My old style of blogging

I’ve kept so many blogs in the past … some of them were opened to the public while some were only opened to invited readers.
I’ve forgotten most of the blogs, especially those private ones until I logged into blogger yesterday and found out some of old blogs.
I read one of it, it’s mostly in Chinese and I’m amazed by it. The true emotions written there were to be honest, better than photo blogging. Even though there isn’t much pictures in the blog, only words, words and more words, they are amazingly quite a good read.
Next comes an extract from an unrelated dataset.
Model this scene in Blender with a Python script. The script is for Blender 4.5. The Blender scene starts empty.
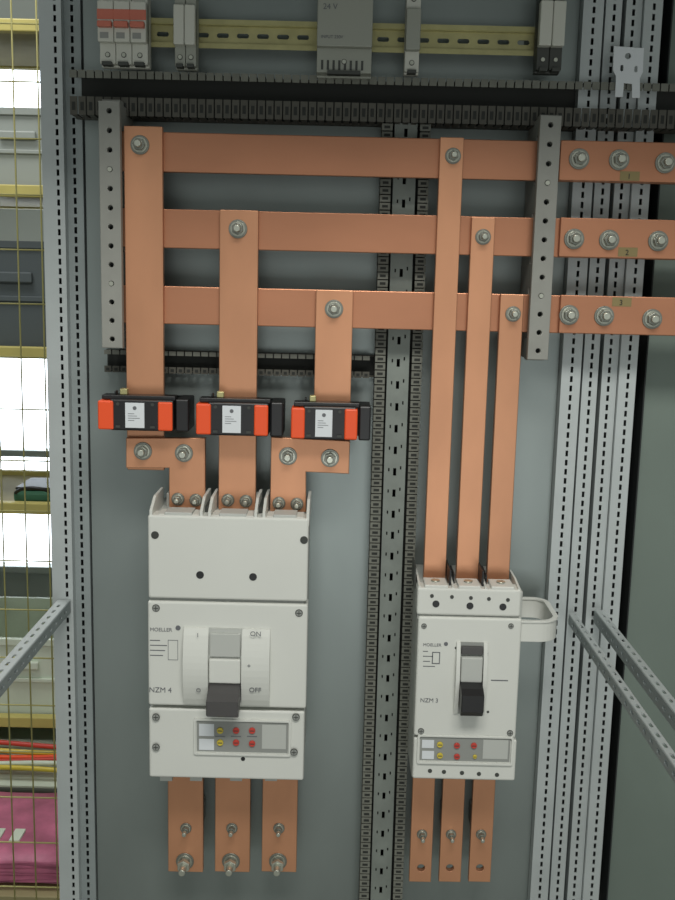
import bpy, bmesh, math, random
from mathutils import Vector, Matrix
random.seed(7)
S=bpy.context.scene
try:
    S.view_settings.view_transform='Standard'
except Exception: pass

# ---------------------------------------------------------------- camera
F=1000.0; D=1.45; TH=math.radians(9.4); PH=math.radians(1.35)
r0=Vector((1,0,0)); u0=Vector((0,math.sin(TH),math.cos(TH))); d0=Vector((0,math.cos(TH),-math.sin(TH)))
CU=u0*math.cos(PH)-r0*math.sin(PH); CR=r0*math.cos(PH)+u0*math.sin(PH)
CP=Vector((0,-D,0))
cd=bpy.data.cameras.new('camera'); cam=bpy.data.objects.new('camera',cd); S.collection.objects.link(cam)
cd.sensor_fit='VERTICAL'; cd.sensor_height=36; cd.lens=F/900*36; cd.clip_start=0.02
m=Matrix((CR,CU,-d0)).transposed().to_4x4(); m.translation=CP; cam.matrix_world=m
S.camera=cam
def W(px,py,d):
    """survey point: world x,z of a sighted point lying d metres in front of the mounting plate"""
    v=d0+CR*((px-337.5)/F)+CU*((450-py)/F)
    t=(-d+D)/v.y
    p=CP+v*t
    return p.x,p.z
def R(x0,y0,x1,y1,d):
    cx=(x0+x1)/2; cy=(y0+y1)/2
    return W(x0,cy,d)[0],W(x1,cy,d)[0],W(cx,y1,d)[1],W(cx,y0,d)[1]   # xl,xr,zb,zt

# ---------------------------------------------------------------- materials
def lin(c):
    return tuple(((v/255)/12.92 if v/255<=0.04045 else ((v/255+0.055)/1.055)**2.4) for v in c)+(1,)
def mat(name,rgb,rough=0.5,metal=0.0,var=0.0,scale=20,stretch=(1,1,1),bump=0.0,emit=0):
    M=bpy.data.materials.new(name); M.use_nodes=True; nt=M.node_tree; b=nt.nodes['Principled BSDF']
    c=lin(rgb); b.inputs['Base Color'].default_value=c
    b.inputs['Roughness'].default_value=rough; b.inputs['Metallic'].default_value=metal
    if emit:
        b.inputs['Emission Color'].default_value=c; b.inputs['Emission Strength'].default_value=emit
    if var>0 or bump>0:
        tc=nt.nodes.new('ShaderNodeTexCoord'); mp=nt.nodes.new('ShaderNodeMapping'); mp.inputs['Scale'].default_value=stretch
        nz=nt.nodes.new('ShaderNodeTexNoise'); nz.inputs['Scale'].default_value=scale; nz.inputs['Detail'].default_value=5
        nt.links.new(tc.outputs['Object'],mp.inputs['Vector']); nt.links.new(mp.outputs['Vector'],nz.inputs['Vector'])
        if var>0:
            cr=nt.nodes.new('ShaderNodeValToRGB')
            cr.color_ramp.elements[0].position=0.3; cr.color_ramp.elements[1].position=0.7
            cr.color_ramp.elements[0].color=tuple(max(0,v*(1-var)) for v in c[:3])+(1,)
            cr.color_ramp.elements[1].color=tuple(min(1,v*(1+var)) for v in c[:3])+(1,)
            nt.links.new(nz.outputs['Fac'],cr.inputs['Fac']); nt.links.new(cr.outputs['Color'],b.inputs['Base Color'])
        if bump>0:
            bp=nt.nodes.new('ShaderNodeBump'); bp.inputs['Strength'].default_value=bump; bp.inputs['Distance'].default_value=0.002
            nt.links.new(nz.outputs['Fac'],bp.inputs['Height']); nt.links.new(bp.outputs['Normal'],b.inputs['Normal'])
    return M
M_panel=mat('galvanised_plate',(142,150,148),0.40,0.66,0.10,6,(1,1,0.4),0.05)
M_panel2=mat('painted_plate',(120,132,124),0.5,0.3,0.06,5)
M_dark=mat('dark_void_backing',(40,44,44),0.7,0.2)  # near-black backing, paints the shade behind slots, holes and gaps
M_post=mat('frame_steel',(184,190,190),0.45,0.3,0.05,15)
M_post2=mat('frame_steel_dull',(148,156,156),0.5,0.3,0.08,15)
M_duct=mat('duct_grey',(78,76,68),0.6,0.0,0.12,60)
M_ductl=mat('duct_lip',(112,113,104),0.6,0.0,0.12,60)
M_ductd=mat('duct_base',(38,40,36),0.7,0.0)
M_rail=mat('duct_rail_zinc',(130,136,130),0.5,0.3,0.1,30)
M_cu=mat('copper',(204,148,114),0.42,0.66,0.15,7,(1,1,0.5),0.04)
M_cu2=mat('copper_horizontal',(184,128,98),0.42,0.64,0.15,7,(0.4,1,1),0.04)
M_zn=mat('zinc_bolt',(186,188,176),0.36,0.75)
M_znd=mat('zinc_shaded',(136,138,130),0.42,0.75)  # darker copy of the bolt zinc, paints shaded gaps between bolt parts
M_ins=mat('insulator_grey',(142,142,136),0.6,0.0,0.05,40)
M_white=mat('breaker_white',(214,215,209),0.45,0.0,0.02,10)
M_white2=mat('breaker_light_grey',(186,188,183),0.5)
M_grey=mat('breaker_grey',(144,146,142),0.5)
M_hand=mat('toggle_grey',(74,72,72),0.4)
M_blk=mat('black_plastic',(24,24,26),0.4)
M_or=mat('orange_plastic',(238,84,34),0.45)
M_lab=mat('label_white',(218,222,226),0.6)
M_red=mat('red_knob',(196,62,50),0.4)
M_tog=mat('toggle_orange',(200,112,92),0.4)
M_yel=mat('yellow_knob',(210,188,64),0.4)
M_ink=mat('ink',(104,106,110),0.6)
M_gold=mat('yellow_zinc',(176,170,122),0.4,0.45,0.12,40)
M_mod=mat('module_grey',(156,158,148),0.5)
M_modl=mat('module_light',(202,202,192),0.5)
M_modd=mat('module_dark',(62,64,60),0.5)
M_tag=mat('tag_olive',(134,120,80),0.7)

# ---------------------------------------------------------------- builder
class B:
    def __init__(s,name): s.name=name; s.bm=bmesh.new(); s.mats=[]
    def mi(s,m):
        if m not in s.mats: s.mats.append(m)
        return s.mats.index(m)
    def add_bm(s,b2,m,smooth=False):
        i=s.mi(m)
        for f in b2.faces: f.material_index=i; f.smooth=smooth
        me=bpy.data.meshes.new('t'); b2.to_mesh(me); b2.free(); s.bm.from_mesh(me); bpy.data.meshes.remove(me)
    def box(s,x0,x1,y0,y1,z0,z1,m,bev=0,seg=2):
        b=bmesh.new(); bmesh.ops.create_cube(b,size=1)
        for v in b.verts:
            v.co=Vector((x0+(v.co.x+.5)*(x1-x0),y0+(v.co.y+.5)*(y1-y0),z0+(v.co.z+.5)*(z1-z0)))
        if bev>0: bmesh.ops.bevel(b,geom=b.edges[:],offset=bev,segments=seg,affect='EDGES',profile=0.5)
        s.add_bm(b,m)
    def pbox(s,x0,y0,x1,y1,d,t,m,bev=0,seg=2):
        a=R(x0,y0,x1,y1,d); s.box(a[0],a[1],-d,-d+t,a[2],a[3],m,bev,seg)
    def cyl(s,c,r,axis,L,m,seg=20,r2=None,bev=0,rot=0,smooth=True):
        """starts at c and extends L along axis"""
        b=bmesh.new(); bmesh.ops.create_cone(b,cap_ends=True,segments=seg,radius1=r,radius2=r if r2 is None else r2,depth=L)
        if bev>0:
            ed=[e for e in b.edges if len(e.link_faces)==2 and any(len(f.verts)>4 for f in e.link_faces)]
            bmesh.ops.bevel(b,geom=ed,offset=bev,segments=2,affect='EDGES',profile=0.5)
        ax=Vector(axis).normalized(); q=Vector((0,0,1)).rotation_difference(ax).to_matrix().to_4x4()
        M=Matrix.Translation(Vector(c)+ax*L/2)@q@Matrix.Rotation(rot,4,'Z')
        b.transform(M)
        i=s.mi(m)
        for f in b.faces: f.material_index=i; f.smooth=smooth and len(f.verts)==4
        me=bpy.data.meshes.new('t'); b.to_mesh(me); b.free(); s.bm.from_mesh(me); bpy.data.meshes.remove(me)
    def pcyl(s,px,py,d,r,L,m,seg=20,**k):
        x,z=W(px,py,d); s.cyl((x,-d+L,z),r,(0,-1,0),L,m,seg,**k)
    def plate(s,outline,holes,org,U,V,t,m,bev=0):
        U=Vector(U); V=Vector(V); N=U.cross(V)
        cu=bpy.data.curves.new('t','CURVE'); cu.dimensions='2D'; cu.fill_mode='BOTH'
        cu.extrude=max(t/2-bev,0.00001); cu.bevel_depth=bev; cu.offset=-bev; cu.bevel_resolution=1
        for pts in [outline]+list(holes):
            sp=cu.splines.new('POLY'); sp.points.add(len(pts)-1); sp.use_cyclic_u=True
            for p,q in zip(sp.points,pts): p.co=(q[0],q[1],0,1)
        s._cv(cu,Matrix(((U.x,V.x,N.x,org[0]),(U.y,V.y,N.y,org[1]),(U.z,V.z,N.z,org[2]),(0,0,0,1))),m)
    def _cv(s,cu,M,m,smooth=False):
        ob=bpy.data.objects.new('t',cu); S.collection.objects.link(ob)
        dg=bpy.context.evaluated_depsgraph_get(); me=bpy.data.meshes.new_from_object(ob.evaluated_get(dg))
        me.transform(M); i=s.mi(m)
        for p in me.polygons: p.material_index=i; p.use_smooth=smooth
        s.bm.from_mesh(me); bpy.data.meshes.remove(me)
        bpy.data.objects.remove(ob); bpy.data.curves.remove(cu)
    def xz(s,outline,holes,d,t,m,bev=0):
        s.plate(outline,holes,(0,-d+t/2,0),(1,0,0),(0,0,1),t,m,bev)
    def text(s,st,px,py,size,d,m,align='LEFT'):
        cu=bpy.data.curves.new('t','FONT'); cu.body=st; cu.size=size; cu.extrude=0.0002; cu.align_x=align
        x,z=W(px,py,d)
        s._cv(cu,Matrix(((1,0,0,x),(0,0,-1,-d-0.0003),(0,1,0,z),(0,0,0,1))),m)
    def tube(s,pts,r,m):
        cu=bpy.data.curves.new('t','CURVE'); cu.dimensions='3D'; cu.bevel_depth=r; cu.bevel_resolution=3; cu.use_fill_caps=True
        sp=cu.splines.new('NURBS'); sp.points.add(len(pts)-1); sp.use_endpoint_u=True; sp.order_u=3
        for p,q in zip(sp.points,pts): p.co=(q[0],q[1],q[2],1)
        s._cv(cu,Matrix.Identity(4),m,True)
    def bolt(s,px,py,d,r=0.010,stud=0.010,nut=True):
        x,z=W(px,py,d)
        s.cyl((x,-d,z),r,(0,-1,0),0.002,M_znd,24,bev=0.0005)
        s.cyl((x,-d-0.002,z),r*0.80,(0,-1,0),0.0018,M_zn,20,bev=0.0004)
        s.cyl((x,-d-0.0038,z),r*0.66,(0,-1,0),0.007,M_znd,6,rot=random.random(),bev=0.0007,smooth=False)
        if stud: s.cyl((x,-d-0.0108,z),r*0.38,(0,-1,0),stud,M_zn,14,bev=0.001)
    def screw(s,px,py,d,r,m=None):
        x,z=W(px,py,d); m=m or M_grey
        s.cyl((x,-d,z),r*1.25,(0,-1,0),0.0006,M_modd,18)
        s.cyl((x,-d-0.0006,z),r,(0,-1,0),0.001,m,18)
        s.box(x-r*.8,x+r*.8,-d-0.0020,-d-0.0015,z-r*.12,z+r*.12,M_modd)
        s.box(x-r*.12,x+r*.12,-d-0.0021,-d-0.0015,z-r*.8,z+r*.8,M_modd)
    def perf(s,a,c,cols,z0,z1,yf,t,m,pitch):
        """perforated vertical strip from x=a to x=c; cols=[(xcentre,w,h,offset)]"""
        cols=sorted(cols); e=a
        for x,w,h,off in cols:
            s.box(e,x-w/2,yf,yf+t,z0,z1,m); e=x+w/2
            z=z0+0.01+off; p=z0
            while z<z1-0.01:
                s.box(x-w/2,x+w/2,yf,yf+t,p,z-h/2,m); p=z+h/2; z+=pitch
            s.box(x-w/2,x+w/2,yf,yf+t,p,z1,m)
        s.box(e,c,yf,yf+t,z0,z1,m)
    def done(s):
        me=bpy.data.meshes.new(s.name); s.bm.to_mesh(me); s.bm.free()
        for m in s.mats: me.materials.append(m)
        o=bpy.data.objects.new(s.name,me); S.collection.objects.link(o); return o
def circ(x,y,r,n=12): return [(x+r*math.cos(-2*math.pi*i/n),y+r*math.sin(-2*math.pi*i/n)) for i in range(n)]
def rect(x0,y0,x1,y1): return [(x0,y0),(x1,y0),(x1,y1),(x0,y1)]
def slot(cx,cy,w,h):
    a=w/2;b=h/2;c=min(a,b)*0.6
    return [(cx-a+c,cy-b),(cx-a,cy-b+c),(cx-a,cy+b-c),(cx-a+c,cy+b),(cx+a-c,cy+b),(cx+a,cy+b-c),(cx+a,cy-b+c),(cx+a-c,cy-b)]
def rrect(x0,y0,x1,y1,r,n=4):
    P=[]
    for cx,cy,a in ((x1-r,y0+r,-90),(x1-r,y1-r,0),(x0+r,y1-r,90),(x0+r,y0+r,180)):
        for i in range(n+1):
            t=math.radians(a+90*i/n); P.append((cx+r*math.cos(t),cy+r*math.sin(t)))
    return P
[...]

It reminds myself some of the incidents that happened while I read it, whether happy or sad. I could write anything and everything down without anyone judging or anyone asking. I kind of miss writing things like that. Those things that you really want to read again few years later.
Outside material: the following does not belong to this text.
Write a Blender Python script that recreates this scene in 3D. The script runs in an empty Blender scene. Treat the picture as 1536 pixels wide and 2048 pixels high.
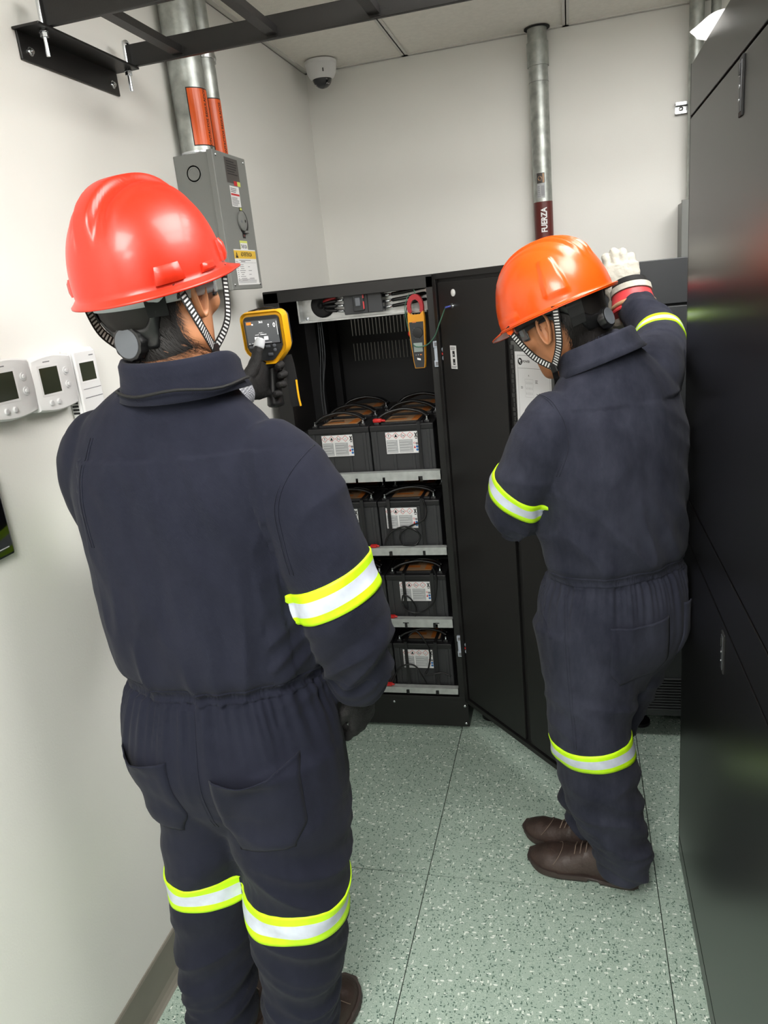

Here’s a post I had written while I was abroad studying(which can be shared), this is what I would call a diary:
好不容易在武汉度过了一个多月,有时候还真觉得时间会飞,而且是飞得特快。
也许老天特别疼我吧,所以才决定让时光飞逝。
这里好的坏的,我都习惯了。
我虽然不在新加坡,但还是一样地受宠。:)
以前是男朋友牵着我的手过马路,现在则是朋友牵着我的手。
以前是男朋友帮我决定午餐和晚餐的menu, 现在是朋友替我做主。午餐吃博雅,晚餐吃超饭,偶尔来点特别的烧烤阿、寿司阿、牛排阿、蛋糕什么。我的生活似乎已经有了一定的规律了。
男朋友的责任全都被朋友抢光了。呵呵。他。。应该会很开心吧?
有时候,我也充当起照顾别人的角色;帮忙朋友洗衣服啦,捉昆虫、当宿舍停电时,帮忙安抚朋友的情绪。哈哈!看来,我还不赖吧?;)

但说真的,我还真的很想念新加坡的每一个人,尤其是家人和男朋友。
能够定时地和他们通电话,对我来说是一种精神上的支柱吧?
我经常都在想,没有我的日子,对他们来说有没有什么不同。他们是不是已经习惯没有我在身旁的日子了?

每一次和小虾米通话,就好舍不得,好舍不得挂机。出门逛街时,总是会很留心,看看有什么东西是适合他的,但想买却又不敢买,害怕他不喜欢,常常要问了他过后才敢买。
有位朋友就说我是个没情趣的女朋友,常常把惊喜透露出来。
我是不是挺傻的?

今天听到小虾米说他很想我,我真的很开心,因为我也很想他。
真的很希望能够能够快点紧紧地抱着他,抱着他呼呼大睡。。。

I do wish I can write things like that again …. but somehow I don’t think I can anymore. I’m not sure why. It could be the pair of eyes watching me. It could also be the fact that I don’t really have much time nowadays. Too busy I suppose.

Maybe, just maybe I should keep another blog. Or maybe, I shouldn’t after all.